Performance Enhancement of Quasi-2D Perovskite Light-Emitting Diodes Based on Phase Control by Volatile Antisolvent Treatment

Quasi-two-dimensional (quasi-2D) perovskites have emerged as promising candidates for high-performance light-emitting diodes (LEDs) due to their unique energy funneling mechanism. However, uncontrollable phase distribution during film crystallization often leads to excessive formation of lower n -phases, which hinder efficient charge transport and radiative recombination. In this study, we demonstrate a facile and effective strategy to modulate the phase distribution and crystallinity of quasi-2D perovskite PEA ₂ (FA _0.7 Cs _0.3 ) _n−1 Pb _n Br _3n+1 thin films using a volatile antisolvent, isopropyl alcohol (IPA). Structural and optical investigations revealed that the IPA treatment effectively suppressed the insulating lower n -phases ( n  < 2) and promoted the growth of higher n -domains ( n  > 3).

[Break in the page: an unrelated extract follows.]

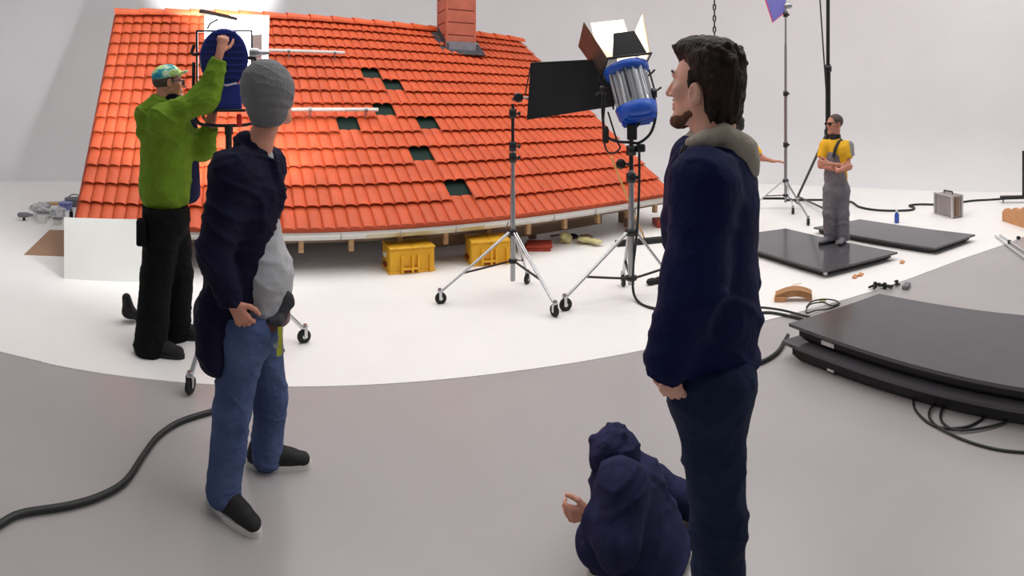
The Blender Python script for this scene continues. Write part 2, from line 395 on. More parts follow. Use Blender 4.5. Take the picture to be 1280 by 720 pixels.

Optimized IPA treatment of 100 µl yields a high photoluminescence quantum yield and balanced energy funneling, whereas excessive IPA (> 300 µl ) leads to phase oversimplification and morphological defects. Consequently, the green LED fabricated with 100 µl of IPA-treated emissive layer achieved a remarkable peak external quantum efficiency of 19.2% and high luminance, representing a nearly fivefold improvement over the pristine device. This work verifies the critical role of volatile antisolvent engineering in tailoring the energy landscape for high-efficiency perovskite optoelectronics.